If you’re a writer, then writing is your job. Bottom line. It may be a full-time or part-time or hour-a-day job–the frequency doesn’t matter. What matters is how you’re going to make it happen. You need to decide upon some rules based on your ultimate goals, your vision, your passion.

If you’re a full-time writer, what does that mean to you? How will you suit up and show up for a full day of writing? Everyone will have a different answer for this, so be mindful that you’re honoring your true self, and not the vision of someone else.

If you’re a part-time writer, what does that mean to you? How will you suit up and show up for a twenty-hour day of writing? What if your part-time schedule is more like a lunch-hour schedule? The expectation is no different. You still need to decide how to suit up and show up for that one hour of creativity every day.


  1. Set your time to write and treat it like a job.
  2. Get dressed in whatever you deem your writer’s attire.
  3. Prepare your writing habitat for your writing session. Do you need coffee? Do you turn on the fan? Is your writing playlist ready to go? Is your phone silenced? Do you light candles or incense?
  4. Fire up your mindset. Get out those positive affirmations, reel them off, and let them set the tone.
  5. Show up for your writing session and do your freaking job.

If you want to write but you’re stuck in the middle of Life, it’s up to you to build Life around your writing. This looks different for everyone, so you’re going to have to dig deep in your natural writing forces to help you find your strengths.

Does not matter if your writing only takes up one hour a day or if it is a twelve-hour-a-day behemoth. It ain’t going away because it’s creativity and that is a part of you. So you might as well learn how to work side-by-side with it, honor it, make compromises, and treat it with respect.

Once you do that, you may be surprised at how easily things begin to flow.

How do you suit up and show up for your writing?

Have a writerly day!

11 thoughts on “Suit up and Show up”

  1. Oh, I do like your spunk here. I grew up in a family where you weren’t *allowed* to whine or complain so I learned early on to show up regardless of how you felt about it. Your title says it all, in my opinion.

    • Thanks! I feel the earlier we learn that more actually gets accomplished if we show up to do the work than if we complain about having to do it, it’s not as much of a problem. Our complaining makes it seem so much worse than it really is.

  2. Great post, Kate! I’m doing an early NaNoWri this year due to contract deadlines, so I’ve been sticking to a committed schedule of at least 1000 words every day. It’s now and habit and something that’s just part of my day.

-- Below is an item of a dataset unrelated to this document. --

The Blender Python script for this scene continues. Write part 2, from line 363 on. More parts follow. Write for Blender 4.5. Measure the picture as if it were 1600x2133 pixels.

  3. So good! I also love NaNo for the discipline and I thank you for introducing it to me oh so many years ago. Also loved your 5-list in your newsletter. I’m definitely someone who bounces around between way too many things and tries to squeeze more in even if I finish five productive things. Thanks all around!

    • Me too, Amy. I have a short attention span and thoughts/ideas are constantly zinging around my brain. Hard to stay focused on a task till it’s complete. This five a day list makes it easier to stay on track.

  4. Just what I needed Kate, a kick in the motivational pants. I think we’re living parallel lives. And the planets have me in too many directions, lol. I agree with every word. 🙂

    • I’m flying around with you, Debby! Far too many directions and things to do and tasks to accomplish. We really have no one to blame but ourselves, which is helpful, because now we know we have the power to whip ourselves into shape!